Is Aaron Judge The Future Of The Yankees And Can They Afford Him?

Right fielder Judge possesses every character trait that one looks for in an iconic Yankees ball player. The only thing holding him back from reaching his maximum potential and the pantheon of greatness in the Bronx is health and timing. Judge will be in his second year of arbitration eligibility in 2021 which means there will be negotiations this offseason. In his first year of eligibility in which both sides avoided arbitration, Judge signed a one-year, $8.5 million contract which was prorated to $3,148,148 due to the abbreviated 60 game regular season schedule according to Cot’s Baseball Contracts. He will not be eligible for free agency until the 2023 season in which Judge will be 31 years old.

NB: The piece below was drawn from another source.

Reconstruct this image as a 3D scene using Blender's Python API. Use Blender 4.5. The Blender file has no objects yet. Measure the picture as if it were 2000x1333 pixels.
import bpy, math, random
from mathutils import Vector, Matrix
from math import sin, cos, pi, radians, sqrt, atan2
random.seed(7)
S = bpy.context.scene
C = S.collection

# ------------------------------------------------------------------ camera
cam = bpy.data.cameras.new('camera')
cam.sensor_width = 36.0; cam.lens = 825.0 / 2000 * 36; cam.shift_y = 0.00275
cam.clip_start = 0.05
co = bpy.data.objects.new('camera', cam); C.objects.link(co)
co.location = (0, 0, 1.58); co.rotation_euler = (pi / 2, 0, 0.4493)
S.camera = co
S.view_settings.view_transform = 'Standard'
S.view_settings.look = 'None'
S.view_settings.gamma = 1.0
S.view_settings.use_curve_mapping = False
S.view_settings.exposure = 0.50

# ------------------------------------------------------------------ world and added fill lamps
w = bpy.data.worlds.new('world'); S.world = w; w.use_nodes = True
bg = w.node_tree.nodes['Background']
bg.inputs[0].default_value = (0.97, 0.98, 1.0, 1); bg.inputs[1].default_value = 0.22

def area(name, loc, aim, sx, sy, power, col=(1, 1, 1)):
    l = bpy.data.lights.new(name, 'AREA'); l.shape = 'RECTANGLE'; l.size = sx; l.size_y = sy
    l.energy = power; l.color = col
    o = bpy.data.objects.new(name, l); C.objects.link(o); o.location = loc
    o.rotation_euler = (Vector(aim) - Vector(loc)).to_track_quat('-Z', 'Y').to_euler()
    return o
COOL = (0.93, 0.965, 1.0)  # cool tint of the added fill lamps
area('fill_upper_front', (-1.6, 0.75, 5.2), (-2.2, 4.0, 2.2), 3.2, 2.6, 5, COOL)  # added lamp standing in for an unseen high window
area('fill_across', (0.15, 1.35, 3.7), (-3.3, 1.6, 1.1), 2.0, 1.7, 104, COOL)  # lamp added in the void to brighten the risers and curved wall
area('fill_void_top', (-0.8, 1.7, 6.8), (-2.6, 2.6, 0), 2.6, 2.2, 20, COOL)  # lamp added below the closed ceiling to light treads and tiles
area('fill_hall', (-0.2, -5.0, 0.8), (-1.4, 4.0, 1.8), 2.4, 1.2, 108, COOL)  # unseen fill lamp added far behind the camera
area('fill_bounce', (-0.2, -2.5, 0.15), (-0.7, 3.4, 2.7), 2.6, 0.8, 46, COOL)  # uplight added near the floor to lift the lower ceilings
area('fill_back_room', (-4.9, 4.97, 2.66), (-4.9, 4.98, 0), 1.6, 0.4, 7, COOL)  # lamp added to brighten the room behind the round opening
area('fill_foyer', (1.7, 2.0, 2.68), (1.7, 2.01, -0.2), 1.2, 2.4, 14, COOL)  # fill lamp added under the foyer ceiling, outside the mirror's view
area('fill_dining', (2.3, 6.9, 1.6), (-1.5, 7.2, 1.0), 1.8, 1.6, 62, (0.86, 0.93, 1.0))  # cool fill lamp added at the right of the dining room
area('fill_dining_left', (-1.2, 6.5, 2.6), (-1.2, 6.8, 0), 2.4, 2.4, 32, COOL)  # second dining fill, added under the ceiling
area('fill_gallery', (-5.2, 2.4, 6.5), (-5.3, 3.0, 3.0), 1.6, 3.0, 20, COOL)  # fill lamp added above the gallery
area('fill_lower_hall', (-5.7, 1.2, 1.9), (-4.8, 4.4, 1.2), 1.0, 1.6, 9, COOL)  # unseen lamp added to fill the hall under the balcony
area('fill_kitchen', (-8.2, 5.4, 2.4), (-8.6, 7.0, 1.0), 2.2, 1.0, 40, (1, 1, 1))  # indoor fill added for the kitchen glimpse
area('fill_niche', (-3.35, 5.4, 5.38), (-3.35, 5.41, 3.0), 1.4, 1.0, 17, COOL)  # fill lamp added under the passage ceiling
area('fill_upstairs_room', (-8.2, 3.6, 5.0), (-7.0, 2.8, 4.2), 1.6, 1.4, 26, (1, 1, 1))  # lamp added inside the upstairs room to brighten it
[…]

The Yankees have serious long-term financial commitments to Cole and designated hitter Giancarlo Stanton if he decides not to opt out of his contract at the conclusion of this season. Also, Major League Baseball’s current Collective Bargaining Agreement expires in December 2021 and the economic landscape might be vastly different throughout the sport. Can the Yankees afford another long-term, $300 million contract? Can Judge remain injury-free over the next two seasons? If so, will the Yankees have a high level of comfort giving Judge a record-setting contract for a ball player north of 30 years old with an injury history?    

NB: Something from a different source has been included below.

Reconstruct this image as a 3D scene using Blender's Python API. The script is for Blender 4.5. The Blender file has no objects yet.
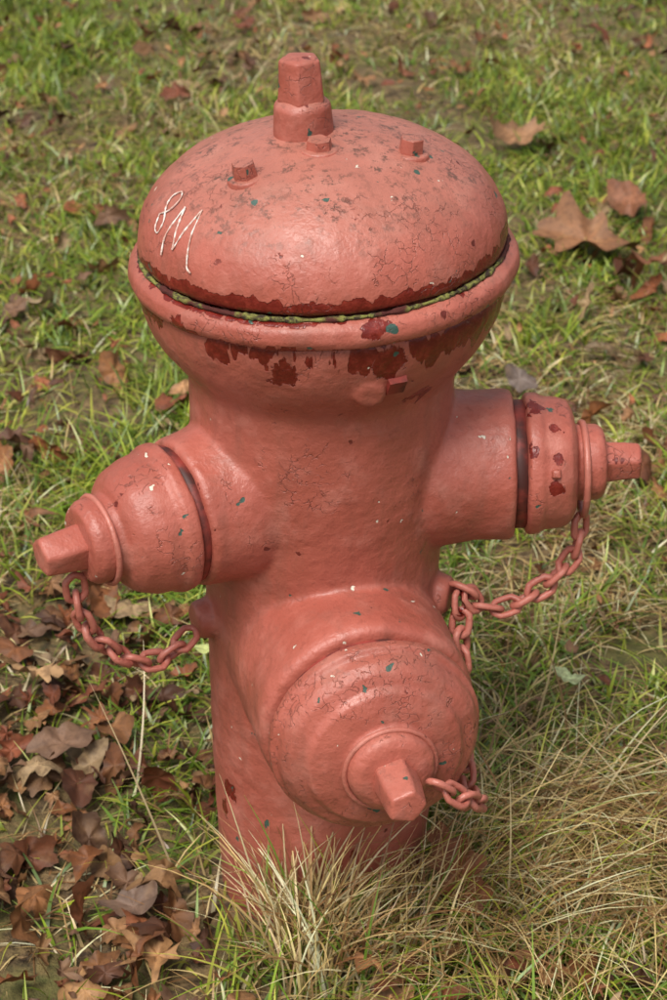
import bpy, bmesh, math, random
import numpy as np
from mathutils import Vector, Matrix, noise as mnoise
random.seed(7); rng=np.random.default_rng(11)
sc=bpy.context.scene
sc.view_settings.view_transform='Standard'; sc.view_settings.look='None'
sc.view_settings.exposure=0; sc.view_settings.gamma=1
R=math.radians

# ---------------------------------------------------------------- world / light
w=bpy.data.worlds.new("World"); sc.world=w; w.use_nodes=True
nt=w.node_tree
bg=nt.nodes['Background']
sky=nt.nodes.new('ShaderNodeTexSky'); sky.sky_type='NISHITA'; sky.sun_disc=False
SUN_EL=R(60); SUN_AZ=R(208)   # azimuth clockwise from +Y
sky.sun_elevation=SUN_EL; sky.sun_rotation=SUN_AZ
sky.dust_density=5.0; sky.air_density=1.0; sky.ozone_density=1.0
hs=nt.nodes.new('ShaderNodeHueSaturation'); hs.inputs['Saturation'].default_value=.25
nt.links.new(sky.outputs[0],hs.inputs['Color'])
nt.links.new(hs.outputs[0],bg.inputs[0]); bg.inputs[1].default_value=0.15
sl=bpy.data.lights.new("sun","SUN"); sl.energy=2.9; sl.angle=R(24); sl.color=(1.0,0.95,0.87)
so=bpy.data.objects.new("sun",sl); sc.collection.objects.link(so)
sd=Vector((math.sin(SUN_AZ)*math.cos(SUN_EL),math.cos(SUN_AZ)*math.cos(SUN_EL),math.sin(SUN_EL)))
so.rotation_euler=sd.to_track_quat('Z','Y').to_euler()
so.location=sd*6

# ---------------------------------------------------------------- camera
cam=bpy.data.cameras.new("camera"); co=bpy.data.objects.new("camera",cam); sc.collection.objects.link(co)
co.location=(0.011,-1.625,1.385); co.rotation_euler=(R(60),0,0)
cam.sensor_fit='VERTICAL'; cam.sensor_height=24; cam.lens=47.9; cam.clip_end=500
cam.dof.use_dof=True; cam.dof.focus_distance=1.72; cam.dof.aperture_fstop=8.0
sc.camera=co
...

Is It Time To Move On From Gary Sanchez?

Catcher Sanchez hit 10 home runs over 156 at bats but produced a -0.5 Wins Above Replacement (WAR) according to Baseball-Reference.com’s calculation during the 2020 season. His defensive liabilities and prolonged offensive struggles have caused great concern among fans and the Yankees’ brain trust. He started two ball games during the 2020 postseason and had nine plate appearances with his only hit being a two-run home run. The 27-year old Sanchez is entering his second year of arbitration eligibility after agreeing to a one-year, $5 million contract last year which was prorated to $1,851,852 according to Cot’s Baseball Contracts. Is he a candidate to be traded for a starting pitcher? Will the Yankees entertain the possibility of pursuing free agent catcher JT Realmuto if they are able to move Sanchez?

Obviously, the New York Yankees will also have other conversations of interest regarding several noteworthy ball players involved in the salary arbitration process and free agent targets this offseason. However, it seems as if there are genuine concerns regarding Gary Sanchez’s future in the Bronx. Can a healthy Aaron Judge blossom into the next iconic slugger and play his entire career in pinstripes? Is Brian Cashman still the best person to build the next great championship ball club for the Yankees or is it time for a new voice?